Forgiveness

I was struck recently by the holocaust victim, Eva Kor, who forgave Oskar Groening, a former guard at the Nazi death camp at Auschwitz, who was convicted of being an accessory to the murder of at least 300,000 Jews. 

Two things struck me about what Eva said. 

Firstly, in forgiving, she was able to move her life positively forward. Previously she had been so consumed by the past horrors that she was enveloped by negativity, hatred and the desire to see things put right. She became a tortured sole. By forgiving she released herself from guilt and negativity and for the first time was able to be positive and forward thinking. She was able to enjoy her life for the first time. 
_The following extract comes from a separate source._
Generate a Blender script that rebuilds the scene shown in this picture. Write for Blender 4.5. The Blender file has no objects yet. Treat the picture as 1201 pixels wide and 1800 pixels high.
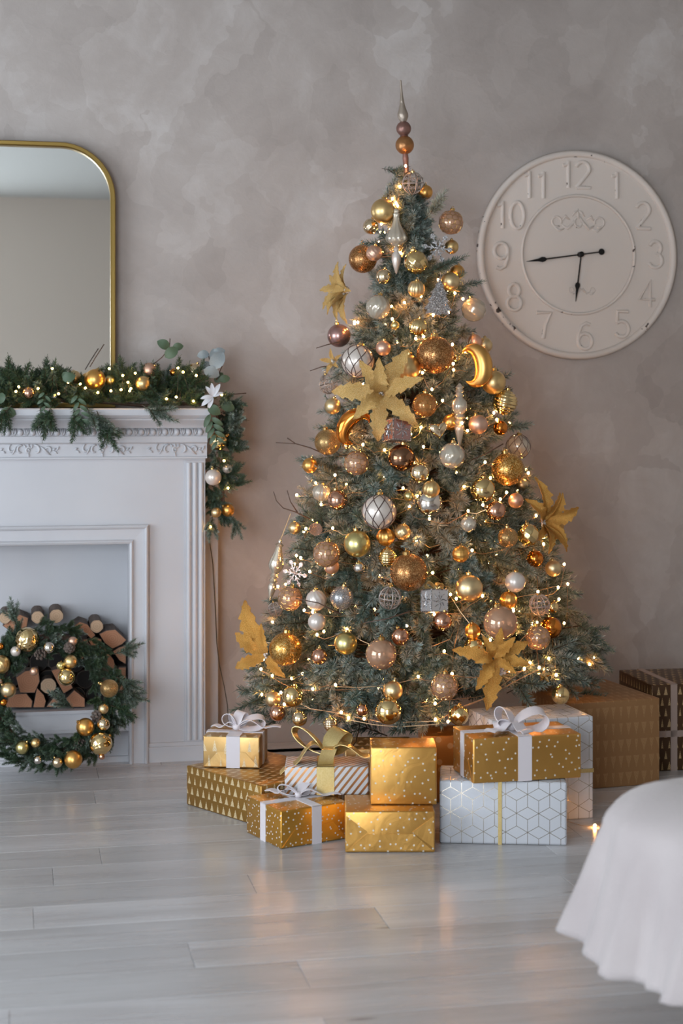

Secondly, she wanted Mr Groening not to be sentenced to prison but to be made to do community service where he could go and explain what happened to as many people as possible. Her view was that some in the world had grown weary and some even into a disbelieving stance of her messages and memories of events. These people could well have a different view of events if Mr Groening was simply made to tell his side of the story, of what he did and thus that these were real events which really happened. 

When I served in Germany during my military days I visited Bergen Belsen in Germany, site of one of the holocaust camps. It was a very, very humbling and unique experience. I was struck by the complete silence in the area where the mass graves were situated. Total silence, not even the remotest sound from any birds in an open area surrounded by trees. Very unnerving. 

This all happened only 70 years ago. 

Is it time for you to forgive someone. Clearly nothing is likely to be on this scale but it brings into context how short life is and how too short it is to carry negativity. We all need to move forward positively.